When it opened last year, the HLA was only the second Hebrew-language charter school in America. Within a few years it could be among up to 30 such schools.

After the children reach 10, PE teacher Qayyim Shabazz shouts instructions in Hebrew to touch their shoulders, arms and legs or to run left or right.

Mr Shabazz points out the various ethnicities of his students.

"He's from Jamaica, he's from the West Indies, he's Jewish, those two are Mexican, she's from Haiti," he says.

Looking on admiringly, HLA principal Maureen Campbell says that most schools in her district are predominantly from one ethnic group or another but the HLA is diverse.

More than three-quarters of students have at least one foreign-born parent. About one-quarter of children come from Hebrew-speaking homes and one-quarter from Russian-speaking homes. Almost 40 percent of pupils are black.

Each class of 25 students in HLA, which will have 450 pupils from kindergarten to fifth grade by 2013, has two teachers, one who speaks Hebrew and one who speaks English.

Children have one hour of formal Hebrew instruction each day. Hebrew is also integrated into social studies, science, maths, music and physical education.

"There's no drill and kill," says Campbell. "No copying out words. It's total immersion."

The HLA was founded by 35-year-old Sara Berman, chairman of the Hebrew Charter School Centre, a nonprofit organisation that launched last year. It is funded by the Areivim Philanthropic Group, which is backed by several philanthropists, including Ms Berman's father Michael Steinhardt.

The HCSC aims to encourage Hebrew-language charter schools by providing start-up advice and grants. This year, awards total just over $1 million.

Says Ms Berman: "I am excited for every American child to have the education we are offering. I am also excited about the idea of Jewish students receiving this education. Over 50 percent of Jewish kids have no Jewish education at all. What we teach can be a platform upon which religious education can be taught."

The HCSC aims to help 20 Hebrew-language charter schools launch in the next five years.

One such school opened in East Brunswick, New Jersey, this month. More schools are planned in cities such as Phoenix, San Diego and Chicago.

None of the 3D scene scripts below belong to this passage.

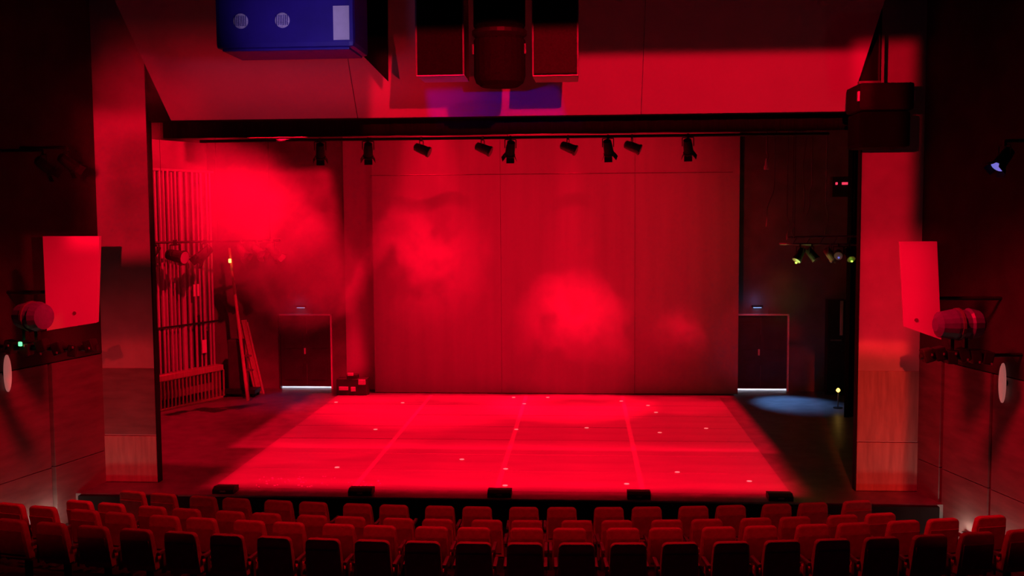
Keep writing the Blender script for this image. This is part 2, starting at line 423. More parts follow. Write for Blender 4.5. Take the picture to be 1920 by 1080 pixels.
def curved_back(wb, wt, h, th, lean):
    """upright seat back, rounded top corners, gently crowned"""
    bm = NB(); n = 7
    prof = []
    rr = 0.07
    prof += [(-wb / 2, 0.0), (wb / 2, 0.0)]
    for i in range(n):
        t = math.pi / 2 * i / (n - 1)
        prof.append((wt / 2 - rr + rr * math.cos(t), h - rr + rr * math.sin(t)))
    for i in range(n):
        t = math.pi / 2 + math.pi / 2 * i / (n - 1)
        prof.append((-wt / 2 + rr + rr * math.cos(t), h - rr + rr * math.sin(t)))
    poly = [(x, -lean * z / h, z) for x, z in prof]
    prism(bm, poly, (0, th, 0))
    es = [e for e in bm.edges if all(abs(v.co.z) > 0.05 for v in e.verts) and abs((e.verts[0].co - e.verts[1].co).y) < 0.02]
    bmesh.ops.bevel(bm, geom=es, offset=0.025, segments=2, profile=0.5, affect='EDGES')
    return bm
ME_back = mesh_of('backrest', curved_back(0.49, 0.455, 0.56, 0.10, 0.10), M_seat, False)
bm = NB(); box(bm, 0, 0, 0, 0.42, 0.02, 0.36, bevel=0.008); ME_shell = mesh_of('back_shell', bm, M_seat_shell)
bm = NB(); box(bm, 0, 0, 0, 0.47, 0.42, 0.13, bevel=0.035); ME_cush = mesh_of('seat_cushion', bm, M_seat)
bm = NB(); box(bm, 0, 0, 0, 0.05, 0.36, 0.05, bevel=0.014); box(bm, 0, -0.04, -0.16, 0.035, 0.07, 0.28); ME_arm = mesh_of('armrest', bm, M_arm)
bm = NB(); box(bm, 0, 0, 0.0, 0.05, 0.10, 0.40); box(bm, 0, 0, -0.19, 0.12, 0.30, 0.03); ME_leg = mesh_of('pedestal', bm, M_metal_black)
# seat local frame: +y faces the stage, origin on the floor, top of back at 0.98
def seat(px_x, rad, zt, label, group):
    t = px_x  # angle
    x = rad * math.sin(t); y = ARC_Y - rad * math.cos(t)
    o = thing('theatre_seat', label, 'seat', (x, y, zt - 0.98), t, group)
    link('backrest', ME_back, o, (0, -0.20, 0.42))
    link('back_shell', ME_shell, o, (0, -0.262, 0.66), (R(10), 0, 0))
    link('seat_cushion', ME_cush, o, (0, 0.06, 0.43))
    link('armrest', ME_arm, o, (-0.258, 0.02, 0.62)); link('armrest', ME_arm, o, (0.258, 0.02, 0.62))
    link('pedestal', ME_leg, o, (0, 0.05, 0.20))
    return o
rownames = ['the row nearest the stage', 'the second row from the stage', 'the third row from the stage', 'the last row, along the bottom']
ROW_OFF = [-0.345 - 0.05, 0.42, -0.25, 0.0]
for k, (nm, yc, zt, pmin, pmax) in enumerate(ROWS):
    rad = ARC_Y - yc
    xs = []
    if k < 3:
        for p in range(-7, 8):
            c = ROW_OFF[k] + p * 1.30
            xs += [c - 0.29, c + 0.29]
    else:
        xs = [0.14 + 0.65 * i for i in range(-15, 16)]
    keep = []
    for x in xs:
        t = x / rad
        y = ARC_Y - rad * math.cos(t)
        # in view and inside the walls
        if abs(rad * math.sin(t)) > wall_x(y) - 0.45: continue
        v = ROT.transposed() @ (Vector((rad * math.sin(t), y, zt)) - CAM)
        px = 960 + F_PX * v.x / -v.z
        if px < pmin or px > pmax: continue
        keep.append((t, px))
    n = len(keep)
    for i, (t, px) in enumerate(keep):
        if i < n / 2: pos = ('leftmost' if i == 0 else ORD[i] + ' from the left')
        else: pos = ('rightmost' if i == n - 1 else ORD[n - 1 - i] + ' from the right')
        seat(t, rad, zt, 'dark red theatre seat, %s in %s' % (pos, rownames[k]), 'theatre seats in ' + rownames[k].split(',')[0])

# ------------------------------------------------------------------ dance floor of sheets
df = thing('dance_floor', 'bright red lit dance floor of sheets covering the stage centre', 'dance floor', (0, 0, 0.0))
X0, X1, Y0, Y1 = -5.31, 5.24, 16.42, 26.0
nx, ny = 4, 7
sw, sd = (X1 - X0) / nx, (Y1 - Y0) / ny
bm = NB(); box(bm, 0, 0, 0.012, sw - 0.03, sd - 0.018, 0.024, bevel=0.004); ME_sheet = mesh_of('floor_sheet', bm, M_sheet)
for i in range(nx):
    for j in range(ny):
        o = link('floor_sheet', ME_sheet, df, (X0 + sw * (i + .5), Y0 + sd * (j + .5), random.uniform(0, 0.003)))
        o.rotation_euler = (random.uniform(-.0012, .0012), random.uniform(-.0012, .0012), 0)
M_seam = mat('pale_seam_tape', (0.36, 0.36, 0.36), 0.5, 0.05)
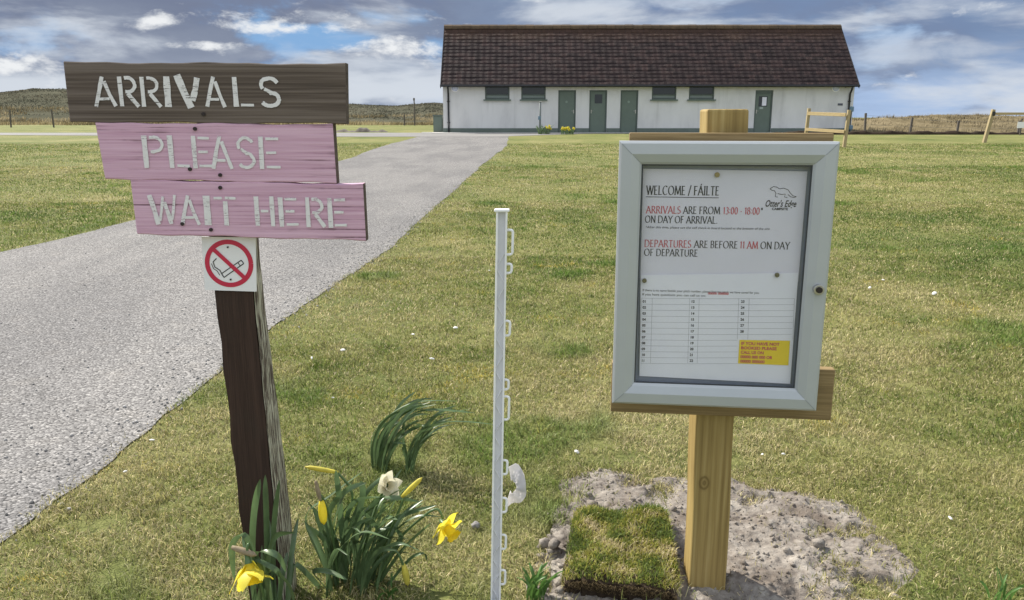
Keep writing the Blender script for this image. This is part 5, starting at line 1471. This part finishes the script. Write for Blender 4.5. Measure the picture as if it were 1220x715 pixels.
# two small daffodil plants far off, before the building
for (px, py, lab, nf) in ((648, 161, 'pale daffodils in leaf round the slim grey post before the white wall', 6), (676, 159.5, 'low pale yellow daffodil cluster below the leftmost green door', 9)):
    g = P(px, py, 37.2); g.z = .205
    df = empty('daffodil_plant', g, lab, 'flower', 'daffodils by the building'); lm = MB()
    for k in range(46): rnd_leaf(lm, (random.uniform(-.28, .28), random.uniform(-.2, .2), 0), random.uniform(0, 6.28), random.uniform(.22, .5 if nf == 6 else .28), random.uniform(.025, .045), R(random.uniform(6, 20)))
    lm.build('leaves', daff_leaf, df, True)
    for k in range(nf):
        flower(df, (random.uniform(-.28, .28) if nf == 9 else random.uniform(-.02, .32), random.uniform(-.2, -.02), random.uniform(.18, .42) if nf == 6 else random.uniform(.2, .30)), (random.uniform(-.5, .5), -1, random.uniform(-.1, .4)), random.uniform(.10, .15), bud_m, petal_m)

# small green rosette by the white post and blades in the corner
def tuft(px, py, lab, n, ln, w, bend, col):
    g = G(px, py); o = empty('weed_tuft', (g.x, g.y, 0), lab, 'weed'); lm = MB()
    for k in range(n): rnd_leaf(lm, (random.uniform(-.02, .02), random.uniform(-.02, .02), -.005), random.uniform(0, 6.28), random.uniform(*ln), w*random.uniform(.7, 1.2), R(random.uniform(*bend)))
    lm.build('leaves', col, o, True); return o
weed_m = leafy('fresh green weed', (.10, .20, .045), .35, .45, .25, 60, .4)
tuft(637, 712, 'bright green weed rosette at the foot of the soil patch beside the white post', 26, (.05, .085), .008, (14, 30), weed_m)
tuft(1186, 722, 'sprig of fresh green blades in the lower right corner of the lawn', 9, (.05, .09), .007, (10, 22), weed_m)
tuft(463, 715, 'small green shoots at the near edge of the large daffodil clump', 10, (.04, .06), .005, (14, 28), weed_m)

# ------------------------------------------------------------------ pebble and shells
def lump(name, g, r, m, lab, cat, group=None, flat=.8):
    bm = bmesh.new(); bmesh.ops.create_icosphere(bm, subdivisions=3, radius=r)
    for v in bm.verts:
        q_ = v.co/r; v.co *= 1+.10*math.sin(q_.x*5+q_.z*3)+.06*math.sin(q_.y*9+1); v.co.z *= flat
    me = bpy.data.meshes.new(name); bm.to_mesh(me); bm.free(); o = link(name, me, m, None, True); o.location = g; return tag(o, lab, cat, group)
g = G(567, 630); lump('pebble', (g.x, g.y, float(ground_z(np.array([g.x]), np.array([g.y]))[0])+.010), .0105, stone_m, 'round grey pebble lying in the grass between the starry daffodil and white post', 'stone')
first = None
for (px, py) in ((150, 568), (372, 434), (409, 424), (492, 402), (543, 395), (515, 433), (397, 478), (908, 544), (933, 545), (1036, 346), (1052, 336), (1113, 352), (687, 543), (583, 326), (1131, 627), (182, 530)):
    g = G(px, py); z = float(ground_z(np.array([g.x]), np.array([g.y]))[0])+.016; r = random.uniform(.0045, .0075)*(max(1, g.y/2.2)**.5)
    if first is None:
        o = first = lump('shell_fragment', (g.x, g.y, z), .006, shell_m, 'small white shell fragment lying in the lawn', 'shell', 'white shell fragments in the lawn', .45)
    else:
        o = first.copy(); COL.objects.link(o); o.location = (g.x, g.y, z)
    s = r/.006; o.scale = (s*random.uniform(.8, 1.6), s*random.uniform(.6, 1), s); o.rotation_euler = (random.uniform(-.5, .5), random.uniform(-.5, .5), random.uniform(0, 3))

Meanwhile, in Florida, a separate Hebrew-language charter movement has resulted in three schools with three more planned for the coming years.

Perhaps unsurprisingly, fee-paying Jewish day schools - the majority in America - are eyeing the Hebrew charter movement with concern. Charter schools, though privately run, are publicly funded.

But the American public school system, the equivalent of state schools in the UK, enforces a strict separation of church and state. So there has been controversy about whether Hebrew-language schools can avoid religion.

Says principal Campbell: "We can teach them about the holidays but not about the practices."

For some Jewish parents at HLA this is not an issue. Nearby Jewish community centres offer after-school programmes. Besides, says Tziona Royzman, whose daughter Maayan just joined the HLA, she prefers the diversity of the school to the yeshivah where she studied as a child.

"In a certain way I would say that we missed out in yeshivah because it's so old and traditional," she says.